### Dataset records
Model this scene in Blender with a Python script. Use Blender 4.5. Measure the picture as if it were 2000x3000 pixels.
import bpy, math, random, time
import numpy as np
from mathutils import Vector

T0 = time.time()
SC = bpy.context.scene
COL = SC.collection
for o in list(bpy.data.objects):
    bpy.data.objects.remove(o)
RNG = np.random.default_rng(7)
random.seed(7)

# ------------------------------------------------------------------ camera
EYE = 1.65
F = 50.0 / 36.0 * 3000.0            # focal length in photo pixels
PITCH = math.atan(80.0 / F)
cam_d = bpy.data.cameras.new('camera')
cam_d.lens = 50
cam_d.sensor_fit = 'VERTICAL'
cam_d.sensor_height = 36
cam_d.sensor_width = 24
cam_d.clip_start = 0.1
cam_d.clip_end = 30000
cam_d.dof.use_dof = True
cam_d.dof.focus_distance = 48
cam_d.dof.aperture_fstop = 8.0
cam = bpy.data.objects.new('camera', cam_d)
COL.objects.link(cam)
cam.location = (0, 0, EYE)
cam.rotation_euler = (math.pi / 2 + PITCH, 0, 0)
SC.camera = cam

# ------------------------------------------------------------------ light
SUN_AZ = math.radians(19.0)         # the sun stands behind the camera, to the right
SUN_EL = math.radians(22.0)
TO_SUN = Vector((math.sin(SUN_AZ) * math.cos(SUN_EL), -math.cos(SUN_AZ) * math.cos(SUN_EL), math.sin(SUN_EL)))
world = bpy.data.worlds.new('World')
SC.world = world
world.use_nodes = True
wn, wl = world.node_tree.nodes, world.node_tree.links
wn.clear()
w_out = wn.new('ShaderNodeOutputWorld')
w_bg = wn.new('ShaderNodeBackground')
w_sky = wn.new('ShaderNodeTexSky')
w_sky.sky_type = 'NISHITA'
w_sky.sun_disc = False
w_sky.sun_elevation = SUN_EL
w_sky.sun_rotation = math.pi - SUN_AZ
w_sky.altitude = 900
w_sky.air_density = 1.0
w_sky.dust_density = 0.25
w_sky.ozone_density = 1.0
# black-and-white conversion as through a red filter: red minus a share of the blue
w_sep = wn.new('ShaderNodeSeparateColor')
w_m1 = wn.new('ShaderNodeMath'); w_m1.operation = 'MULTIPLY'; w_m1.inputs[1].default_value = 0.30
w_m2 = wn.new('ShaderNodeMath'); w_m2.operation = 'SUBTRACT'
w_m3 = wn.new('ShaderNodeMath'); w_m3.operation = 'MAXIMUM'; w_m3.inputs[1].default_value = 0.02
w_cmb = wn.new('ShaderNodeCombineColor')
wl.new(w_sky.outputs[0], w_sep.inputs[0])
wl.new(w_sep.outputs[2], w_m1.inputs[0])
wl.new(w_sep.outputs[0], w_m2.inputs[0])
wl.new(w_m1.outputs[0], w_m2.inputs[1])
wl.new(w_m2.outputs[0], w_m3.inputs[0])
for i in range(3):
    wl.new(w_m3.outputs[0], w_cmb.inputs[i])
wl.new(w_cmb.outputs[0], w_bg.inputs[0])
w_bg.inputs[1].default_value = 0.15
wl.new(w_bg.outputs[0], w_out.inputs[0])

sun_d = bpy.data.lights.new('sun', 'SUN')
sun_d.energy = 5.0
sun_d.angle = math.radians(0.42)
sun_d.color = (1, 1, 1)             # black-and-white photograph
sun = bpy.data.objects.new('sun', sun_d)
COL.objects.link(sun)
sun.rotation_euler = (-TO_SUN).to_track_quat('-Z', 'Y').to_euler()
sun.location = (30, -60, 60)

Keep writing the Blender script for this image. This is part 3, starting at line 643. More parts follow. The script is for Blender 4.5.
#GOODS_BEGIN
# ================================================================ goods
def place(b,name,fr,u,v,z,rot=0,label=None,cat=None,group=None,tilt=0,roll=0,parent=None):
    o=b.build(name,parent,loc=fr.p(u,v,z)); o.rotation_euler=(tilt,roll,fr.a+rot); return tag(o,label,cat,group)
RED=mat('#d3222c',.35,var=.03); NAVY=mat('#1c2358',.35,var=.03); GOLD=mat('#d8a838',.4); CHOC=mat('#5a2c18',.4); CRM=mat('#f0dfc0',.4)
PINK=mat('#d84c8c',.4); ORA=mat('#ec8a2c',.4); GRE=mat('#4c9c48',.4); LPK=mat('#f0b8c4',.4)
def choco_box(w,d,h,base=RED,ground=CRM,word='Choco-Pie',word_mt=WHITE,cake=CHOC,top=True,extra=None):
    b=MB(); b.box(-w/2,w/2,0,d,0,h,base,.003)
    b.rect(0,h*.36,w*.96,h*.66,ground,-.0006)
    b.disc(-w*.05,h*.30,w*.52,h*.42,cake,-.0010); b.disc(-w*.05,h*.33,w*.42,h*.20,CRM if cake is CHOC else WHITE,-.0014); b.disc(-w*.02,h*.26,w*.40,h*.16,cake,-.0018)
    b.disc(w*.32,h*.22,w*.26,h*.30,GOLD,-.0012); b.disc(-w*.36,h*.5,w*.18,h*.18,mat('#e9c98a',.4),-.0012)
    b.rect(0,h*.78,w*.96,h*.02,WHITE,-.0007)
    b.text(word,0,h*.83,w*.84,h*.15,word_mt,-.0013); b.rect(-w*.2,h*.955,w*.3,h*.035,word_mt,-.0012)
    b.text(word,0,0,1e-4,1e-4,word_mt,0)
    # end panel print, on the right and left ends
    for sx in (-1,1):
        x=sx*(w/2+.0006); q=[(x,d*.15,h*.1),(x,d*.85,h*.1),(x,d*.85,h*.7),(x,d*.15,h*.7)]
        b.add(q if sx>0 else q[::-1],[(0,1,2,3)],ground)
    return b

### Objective
Write the entire listing out again, word for word.

### Task response
Model this scene in Blender with a Python script. Use Blender 4.5. Measure the picture as if it were 2000x3000 pixels.
import bpy, math, random, time
import numpy as np
from mathutils import Vector

T0 = time.time()
SC = bpy.context.scene
COL = SC.collection
for o in list(bpy.data.objects):
    bpy.data.objects.remove(o)
RNG = np.random.default_rng(7)
random.seed(7)

# ------------------------------------------------------------------ camera
EYE = 1.65
F = 50.0 / 36.0 * 3000.0            # focal length in photo pixels
PITCH = math.atan(80.0 / F)
cam_d = bpy.data.cameras.new('camera')
cam_d.lens = 50
cam_d.sensor_fit = 'VERTICAL'
cam_d.sensor_height = 36
cam_d.sensor_width = 24
cam_d.clip_start = 0.1
cam_d.clip_end = 30000
cam_d.dof.use_dof = True
cam_d.dof.focus_distance = 48
cam_d.dof.aperture_fstop = 8.0
cam = bpy.data.objects.new('camera', cam_d)
COL.objects.link(cam)
cam.location = (0, 0, EYE)
cam.rotation_euler = (math.pi / 2 + PITCH, 0, 0)
SC.camera = cam

# ------------------------------------------------------------------ light
SUN_AZ = math.radians(19.0)         # the sun stands behind the camera, to the right
SUN_EL = math.radians(22.0)
TO_SUN = Vector((math.sin(SUN_AZ) * math.cos(SUN_EL), -math.cos(SUN_AZ) * math.cos(SUN_EL), math.sin(SUN_EL)))
world = bpy.data.worlds.new('World')
SC.world = world
world.use_nodes = True
wn, wl = world.node_tree.nodes, world.node_tree.links
wn.clear()
w_out = wn.new('ShaderNodeOutputWorld')
w_bg = wn.new('ShaderNodeBackground')
w_sky = wn.new('ShaderNodeTexSky')
w_sky.sky_type = 'NISHITA'
w_sky.sun_disc = False
w_sky.sun_elevation = SUN_EL
w_sky.sun_rotation = math.pi - SUN_AZ
w_sky.altitude = 900
w_sky.air_density = 1.0
w_sky.dust_density = 0.25
w_sky.ozone_density = 1.0
# black-and-white conversion as through a red filter: red minus a share of the blue
w_sep = wn.new('ShaderNodeSeparateColor')
w_m1 = wn.new('ShaderNodeMath'); w_m1.operation = 'MULTIPLY'; w_m1.inputs[1].default_value = 0.30
w_m2 = wn.new('ShaderNodeMath'); w_m2.operation = 'SUBTRACT'
w_m3 = wn.new('ShaderNodeMath'); w_m3.operation = 'MAXIMUM'; w_m3.inputs[1].default_value = 0.02
w_cmb = wn.new('ShaderNodeCombineColor')
wl.new(w_sky.outputs[0], w_sep.inputs[0])
wl.new(w_sep.outputs[2], w_m1.inputs[0])
wl.new(w_sep.outputs[0], w_m2.inputs[0])
wl.new(w_m1.outputs[0], w_m2.inputs[1])
wl.new(w_m2.outputs[0], w_m3.inputs[0])
for i in range(3):
    wl.new(w_m3.outputs[0], w_cmb.inputs[i])
wl.new(w_cmb.outputs[0], w_bg.inputs[0])
w_bg.inputs[1].default_value = 0.15
wl.new(w_bg.outputs[0], w_out.inputs[0])

sun_d = bpy.data.lights.new('sun', 'SUN')
sun_d.energy = 5.0
sun_d.angle = math.radians(0.42)
sun_d.color = (1, 1, 1)             # black-and-white photograph
sun = bpy.data.objects.new('sun', sun_d)
COL.objects.link(sun)
sun.rotation_euler = (-TO_SUN).to_track_quat('-Z', 'Y').to_euler()
sun.location = (30, -60, 60)

Keep writing the Blender script for this image. This is part 3, starting at line 643. More parts follow. The script is for Blender 4.5.
#GOODS_BEGIN
# ================================================================ goods
def place(b,name,fr,u,v,z,rot=0,label=None,cat=None,group=None,tilt=0,roll=0,parent=None):
    o=b.build(name,parent,loc=fr.p(u,v,z)); o.rotation_euler=(tilt,roll,fr.a+rot); return tag(o,label,cat,group)
RED=mat('#d3222c',.35,var=.03); NAVY=mat('#1c2358',.35,var=.03); GOLD=mat('#d8a838',.4); CHOC=mat('#5a2c18',.4); CRM=mat('#f0dfc0',.4)
PINK=mat('#d84c8c',.4); ORA=mat('#ec8a2c',.4); GRE=mat('#4c9c48',.4); LPK=mat('#f0b8c4',.4)
def choco_box(w,d,h,base=RED,ground=CRM,word='Choco-Pie',word_mt=WHITE,cake=CHOC,top=True,extra=None):
    b=MB(); b.box(-w/2,w/2,0,d,0,h,base,.003)
    b.rect(0,h*.36,w*.96,h*.66,ground,-.0006)
    b.disc(-w*.05,h*.30,w*.52,h*.42,cake,-.0010); b.disc(-w*.05,h*.33,w*.42,h*.20,CRM if cake is CHOC else WHITE,-.0014); b.disc(-w*.02,h*.26,w*.40,h*.16,cake,-.0018)
    b.disc(w*.32,h*.22,w*.26,h*.30,GOLD,-.0012); b.disc(-w*.36,h*.5,w*.18,h*.18,mat('#e9c98a',.4),-.0012)
    b.rect(0,h*.78,w*.96,h*.02,WHITE,-.0007)
    b.text(word,0,h*.83,w*.84,h*.15,word_mt,-.0013); b.rect(-w*.2,h*.955,w*.3,h*.035,word_mt,-.0012)
    b.text(word,0,0,1e-4,1e-4,word_mt,0)
    # end panel print, on the right and left ends
    for sx in (-1,1):
        x=sx*(w/2+.0006); q=[(x,d*.15,h*.1),(x,d*.85,h*.1),(x,d*.85,h*.7),(x,d*.15,h*.7)]
        b.add(q if sx>0 else q[::-1],[(0,1,2,3)],ground)
    return b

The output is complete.